Mais les achats de publicité ne représentent qu’une petite partie des questions qui seront vraisemblablement posées cette semaine aux principaux réseaux sociaux. De l’avis de tous les spécialistes, ce sont aussi et surtout les mécanismes mêmes de mise en avant des contenus dans les fils d’actualité, et les pratiques plus ou moins défaillantes de modération, qui ont permis la diffusion à grande échelle de fausses informations durant la campagne.
Les réseaux sociaux ont aussi été utilisés pour diffuser massivement de fausses informations durant la campagne, le plus souvent au détriment de la candidate démocrate – reste à définir si la Russie en est à l’origine, et à quel point cela a pu peser sur le résultat du scrutin.
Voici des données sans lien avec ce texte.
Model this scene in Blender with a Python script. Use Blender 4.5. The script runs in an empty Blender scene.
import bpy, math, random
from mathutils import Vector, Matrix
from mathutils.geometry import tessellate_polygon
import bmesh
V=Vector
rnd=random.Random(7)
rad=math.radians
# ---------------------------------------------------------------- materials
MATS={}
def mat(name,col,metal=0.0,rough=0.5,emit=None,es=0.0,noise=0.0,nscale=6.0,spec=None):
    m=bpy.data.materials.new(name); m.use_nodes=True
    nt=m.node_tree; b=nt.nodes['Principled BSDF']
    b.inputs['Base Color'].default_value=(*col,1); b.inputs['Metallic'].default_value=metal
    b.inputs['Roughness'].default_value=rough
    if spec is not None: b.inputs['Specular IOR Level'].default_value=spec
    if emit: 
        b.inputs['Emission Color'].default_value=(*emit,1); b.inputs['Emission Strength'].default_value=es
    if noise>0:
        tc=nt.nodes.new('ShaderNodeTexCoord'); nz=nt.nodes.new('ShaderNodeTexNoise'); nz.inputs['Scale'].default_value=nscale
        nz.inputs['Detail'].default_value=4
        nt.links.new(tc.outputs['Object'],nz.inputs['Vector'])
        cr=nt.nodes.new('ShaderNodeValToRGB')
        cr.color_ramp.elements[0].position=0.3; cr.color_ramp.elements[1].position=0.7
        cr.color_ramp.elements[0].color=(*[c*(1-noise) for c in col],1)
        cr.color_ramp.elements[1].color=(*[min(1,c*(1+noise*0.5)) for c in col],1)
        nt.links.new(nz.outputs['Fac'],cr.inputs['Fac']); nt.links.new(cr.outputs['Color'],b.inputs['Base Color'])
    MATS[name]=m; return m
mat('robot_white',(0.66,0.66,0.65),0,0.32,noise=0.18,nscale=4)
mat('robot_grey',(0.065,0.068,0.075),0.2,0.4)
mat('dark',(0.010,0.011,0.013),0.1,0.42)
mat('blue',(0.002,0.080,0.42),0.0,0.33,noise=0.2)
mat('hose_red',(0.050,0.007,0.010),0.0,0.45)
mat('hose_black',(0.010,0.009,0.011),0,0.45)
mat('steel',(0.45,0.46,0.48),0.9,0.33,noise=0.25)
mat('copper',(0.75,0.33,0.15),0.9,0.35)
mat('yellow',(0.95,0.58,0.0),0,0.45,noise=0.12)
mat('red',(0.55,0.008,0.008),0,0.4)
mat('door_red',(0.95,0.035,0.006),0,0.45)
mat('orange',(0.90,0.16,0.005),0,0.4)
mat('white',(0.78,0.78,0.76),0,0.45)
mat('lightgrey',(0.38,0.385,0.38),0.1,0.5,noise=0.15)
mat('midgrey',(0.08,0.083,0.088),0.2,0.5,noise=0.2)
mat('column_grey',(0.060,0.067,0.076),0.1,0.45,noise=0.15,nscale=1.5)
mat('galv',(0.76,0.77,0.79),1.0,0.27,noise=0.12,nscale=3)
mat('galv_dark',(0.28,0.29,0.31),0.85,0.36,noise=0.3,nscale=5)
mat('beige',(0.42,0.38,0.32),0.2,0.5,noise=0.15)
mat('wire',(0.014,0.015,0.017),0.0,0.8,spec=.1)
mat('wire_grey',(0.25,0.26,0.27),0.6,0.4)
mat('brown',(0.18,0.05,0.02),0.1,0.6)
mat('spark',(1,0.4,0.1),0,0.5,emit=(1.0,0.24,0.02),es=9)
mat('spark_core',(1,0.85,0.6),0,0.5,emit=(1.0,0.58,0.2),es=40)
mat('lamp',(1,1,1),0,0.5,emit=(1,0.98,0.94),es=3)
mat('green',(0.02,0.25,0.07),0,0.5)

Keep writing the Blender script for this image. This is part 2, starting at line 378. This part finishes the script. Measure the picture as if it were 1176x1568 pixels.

Multiplication des annonces
Après avoir annoncé tout au long de l’année des mesures pour lutter contre ces « fake news », Facebook et Twitter ont multiplié les annonces, ces derniers jours, relatives aux publicités politiques. Les deux réseaux sociaux ont promis qu’ils se montreraient désormais plus transparents sur la provenance des publicités politiques et le public qu’elles ciblent – une transparence contre laquelle ils se battaient jusqu’à présent. Ils comptent aussi davantage contrôler les annonceurs publiant ces messages afin de vérifier leur identité – et éviter ainsi que des puissances étrangères n’exploitent ce système dans le cadre d’une élection. Pour cela, Facebook a annoncé l’embauche, dans les mois à venir, d’un millier de modérateurs supplémentaires pour examiner les publicités.
Une manière pour ces entreprises d’afficher leur bonne volonté face à l’enquête du Congrès. Mais aussi de prendre les devants, alors que plane sur eux la menace d’une loi – trois sénateurs ont déposé, le 19 octobre, une proposition de loi pour imposer aux réseaux sociaux davantage de contrôle sur les publicités politiques.
Les trois entreprises seront entendues devant la commission judiciaire du Sénat, et les commissions du renseignement du Sénat et de la Chambre des représentants. Les audiences seront retransmises en direct.